— Begin —

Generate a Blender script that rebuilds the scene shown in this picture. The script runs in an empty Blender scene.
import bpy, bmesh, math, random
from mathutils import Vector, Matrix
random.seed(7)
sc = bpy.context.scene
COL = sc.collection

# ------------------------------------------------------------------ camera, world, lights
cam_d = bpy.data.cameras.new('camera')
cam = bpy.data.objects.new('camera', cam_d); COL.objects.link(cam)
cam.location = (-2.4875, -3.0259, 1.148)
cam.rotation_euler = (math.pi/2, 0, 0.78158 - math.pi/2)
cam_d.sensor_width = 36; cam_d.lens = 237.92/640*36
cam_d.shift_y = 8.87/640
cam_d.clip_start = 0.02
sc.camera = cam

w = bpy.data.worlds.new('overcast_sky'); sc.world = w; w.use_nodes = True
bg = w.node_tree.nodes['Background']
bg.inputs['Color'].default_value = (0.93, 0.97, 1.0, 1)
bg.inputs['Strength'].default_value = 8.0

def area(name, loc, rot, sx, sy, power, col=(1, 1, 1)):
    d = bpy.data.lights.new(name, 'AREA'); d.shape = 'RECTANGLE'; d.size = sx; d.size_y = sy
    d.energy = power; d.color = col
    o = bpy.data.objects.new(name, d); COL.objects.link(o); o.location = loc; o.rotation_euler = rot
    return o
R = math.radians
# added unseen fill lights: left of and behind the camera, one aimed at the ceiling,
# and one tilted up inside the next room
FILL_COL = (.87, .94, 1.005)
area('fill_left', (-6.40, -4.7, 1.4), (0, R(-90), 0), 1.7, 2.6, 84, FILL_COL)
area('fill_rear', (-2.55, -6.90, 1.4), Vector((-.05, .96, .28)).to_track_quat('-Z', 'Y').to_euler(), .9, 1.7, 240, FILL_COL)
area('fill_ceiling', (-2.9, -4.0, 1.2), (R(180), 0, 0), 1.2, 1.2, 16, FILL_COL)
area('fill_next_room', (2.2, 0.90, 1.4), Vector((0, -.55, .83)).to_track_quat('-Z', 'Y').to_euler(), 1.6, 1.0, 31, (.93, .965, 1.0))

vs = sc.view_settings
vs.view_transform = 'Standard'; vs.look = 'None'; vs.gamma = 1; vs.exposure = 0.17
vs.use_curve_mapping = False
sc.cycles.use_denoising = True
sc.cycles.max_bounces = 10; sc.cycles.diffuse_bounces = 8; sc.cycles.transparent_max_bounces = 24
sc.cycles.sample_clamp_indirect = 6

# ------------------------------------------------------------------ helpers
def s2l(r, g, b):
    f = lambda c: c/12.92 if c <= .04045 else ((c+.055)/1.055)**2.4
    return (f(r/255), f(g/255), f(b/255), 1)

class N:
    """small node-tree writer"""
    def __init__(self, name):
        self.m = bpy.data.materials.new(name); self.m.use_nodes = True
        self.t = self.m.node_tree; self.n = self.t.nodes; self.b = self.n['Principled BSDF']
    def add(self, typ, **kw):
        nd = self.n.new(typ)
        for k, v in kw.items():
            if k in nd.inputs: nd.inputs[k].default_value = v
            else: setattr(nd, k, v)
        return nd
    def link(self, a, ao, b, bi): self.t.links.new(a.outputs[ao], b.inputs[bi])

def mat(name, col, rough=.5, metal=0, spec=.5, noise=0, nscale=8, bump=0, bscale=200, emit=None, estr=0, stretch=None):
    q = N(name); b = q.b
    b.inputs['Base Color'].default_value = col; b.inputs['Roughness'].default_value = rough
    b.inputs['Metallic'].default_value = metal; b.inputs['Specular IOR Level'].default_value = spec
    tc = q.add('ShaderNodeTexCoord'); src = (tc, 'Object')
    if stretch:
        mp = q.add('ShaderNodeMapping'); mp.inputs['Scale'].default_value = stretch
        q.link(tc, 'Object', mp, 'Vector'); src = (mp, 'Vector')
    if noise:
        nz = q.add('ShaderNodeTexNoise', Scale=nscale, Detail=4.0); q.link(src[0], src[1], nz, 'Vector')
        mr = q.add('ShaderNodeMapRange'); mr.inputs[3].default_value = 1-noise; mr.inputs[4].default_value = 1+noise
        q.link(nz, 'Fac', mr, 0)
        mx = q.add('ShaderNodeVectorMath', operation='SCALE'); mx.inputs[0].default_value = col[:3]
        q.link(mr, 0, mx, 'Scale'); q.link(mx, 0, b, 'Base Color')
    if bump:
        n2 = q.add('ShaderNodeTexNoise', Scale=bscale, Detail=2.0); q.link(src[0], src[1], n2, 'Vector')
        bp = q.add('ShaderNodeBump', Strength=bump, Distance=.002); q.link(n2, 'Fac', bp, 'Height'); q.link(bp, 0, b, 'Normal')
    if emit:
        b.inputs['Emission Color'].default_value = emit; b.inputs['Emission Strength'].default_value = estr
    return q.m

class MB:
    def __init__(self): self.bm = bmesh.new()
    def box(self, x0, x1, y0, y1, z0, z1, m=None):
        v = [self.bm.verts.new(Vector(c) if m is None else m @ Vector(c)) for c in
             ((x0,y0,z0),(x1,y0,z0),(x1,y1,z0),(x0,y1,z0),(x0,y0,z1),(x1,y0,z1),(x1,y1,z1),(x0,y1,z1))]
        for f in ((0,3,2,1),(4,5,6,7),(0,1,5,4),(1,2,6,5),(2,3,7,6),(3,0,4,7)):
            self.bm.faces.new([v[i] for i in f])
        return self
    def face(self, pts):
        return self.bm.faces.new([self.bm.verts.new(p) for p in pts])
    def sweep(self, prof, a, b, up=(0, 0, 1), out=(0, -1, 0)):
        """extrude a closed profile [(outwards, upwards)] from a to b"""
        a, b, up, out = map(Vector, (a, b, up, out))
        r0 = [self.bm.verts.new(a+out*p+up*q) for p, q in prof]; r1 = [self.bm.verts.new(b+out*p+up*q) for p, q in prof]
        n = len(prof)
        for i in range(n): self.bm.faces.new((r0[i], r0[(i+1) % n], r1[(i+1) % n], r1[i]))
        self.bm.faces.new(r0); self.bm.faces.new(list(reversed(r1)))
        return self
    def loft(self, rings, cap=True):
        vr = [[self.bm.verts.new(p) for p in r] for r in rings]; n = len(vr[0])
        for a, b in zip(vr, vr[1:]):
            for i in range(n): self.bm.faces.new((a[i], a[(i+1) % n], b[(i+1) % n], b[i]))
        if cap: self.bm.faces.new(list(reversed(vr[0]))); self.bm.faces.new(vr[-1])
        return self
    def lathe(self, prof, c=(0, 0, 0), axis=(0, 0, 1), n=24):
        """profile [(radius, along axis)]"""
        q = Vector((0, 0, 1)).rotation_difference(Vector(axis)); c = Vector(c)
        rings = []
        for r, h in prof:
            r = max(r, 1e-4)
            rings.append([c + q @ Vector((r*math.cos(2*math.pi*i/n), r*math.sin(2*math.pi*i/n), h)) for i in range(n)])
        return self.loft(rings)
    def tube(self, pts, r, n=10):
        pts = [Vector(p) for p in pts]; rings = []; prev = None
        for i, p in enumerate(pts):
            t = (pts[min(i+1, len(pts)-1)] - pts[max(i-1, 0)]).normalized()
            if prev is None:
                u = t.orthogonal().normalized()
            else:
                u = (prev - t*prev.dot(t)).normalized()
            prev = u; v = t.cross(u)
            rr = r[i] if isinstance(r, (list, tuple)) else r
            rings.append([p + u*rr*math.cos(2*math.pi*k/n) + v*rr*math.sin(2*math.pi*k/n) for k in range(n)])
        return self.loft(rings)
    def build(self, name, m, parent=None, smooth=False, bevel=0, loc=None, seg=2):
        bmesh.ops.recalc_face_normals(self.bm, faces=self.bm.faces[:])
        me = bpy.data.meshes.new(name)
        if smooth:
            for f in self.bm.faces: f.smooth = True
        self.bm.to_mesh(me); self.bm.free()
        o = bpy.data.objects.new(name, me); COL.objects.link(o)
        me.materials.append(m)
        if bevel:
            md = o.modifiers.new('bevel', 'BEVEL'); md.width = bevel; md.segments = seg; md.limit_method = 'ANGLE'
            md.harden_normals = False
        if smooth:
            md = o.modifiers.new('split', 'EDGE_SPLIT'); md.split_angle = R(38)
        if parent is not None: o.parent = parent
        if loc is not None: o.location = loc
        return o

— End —

#### Problem requirements
From the first line above through the line that contains "sc.camera = cam", quote each line exactly. Output nothing more.

#### Answer for this exercise
Generate a Blender script that rebuilds the scene shown in this picture. The script runs in an empty Blender scene.
import bpy, bmesh, math, random
from mathutils import Vector, Matrix
random.seed(7)
sc = bpy.context.scene
COL = sc.collection

# ------------------------------------------------------------------ camera, world, lights
cam_d = bpy.data.cameras.new('camera')
cam = bpy.data.objects.new('camera', cam_d); COL.objects.link(cam)
cam.location = (-2.4875, -3.0259, 1.148)
cam.rotation_euler = (math.pi/2, 0, 0.78158 - math.pi/2)
cam_d.sensor_width = 36; cam_d.lens = 237.92/640*36
cam_d.shift_y = 8.87/640
cam_d.clip_start = 0.02
sc.camera = cam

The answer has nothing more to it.